As Jürgen Stark - a member of the European Central Bank (ECB) - noted of Germany's early 20th century hyperinflations in a speech last week, "a strong coalition supported an open inflation aimed at real debt relief...But the long lasting costs of such a policy [were] the destruction of people's trust and confidence in their currency."
Whereas today? "I know that many believe it is somehow sinful or immoral for the Fed to hold [interest] rates so low as to render the real return on cash to be negative," writes Paul McCulley in his latest Central Bank Focus for Pimco, the world's biggest bond fund. "[But] I don't buy this proposition."
Pointing to the chasm between unionized labor's power in the 1970s and today's sub-inflationary pay claims, McCulley asks why cash savers - those folk providing investment capital through their bank deposits - shouldn't suffer as well.
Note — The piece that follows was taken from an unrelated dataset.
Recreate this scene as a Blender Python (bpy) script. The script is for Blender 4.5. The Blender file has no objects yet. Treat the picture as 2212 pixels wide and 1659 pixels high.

"Why should it be that those who only have labor to offer to the market should not be made whole [amid rising inflation] while those with cash should be made whole? If indexing to headline inflation is inappropriate for labor wages and capital's profits, why should cash yields be indexed by the Fed?"
Why indeed? Sacrifice enough cash savers along with non-unionized labor, in fact, and maybe this sweet little inflation can just keep running for ever. No pain, no costs! Other than the destruction of trust and confidence in currency. Which might just prove expensive long-term.
The value of money directly relates to its price. Sub-zero returns, Paul McCulley forgets, will only force investors to Buy Gold as businesses fold and wage-earners lose out.
Those who buy early might at least get ahead.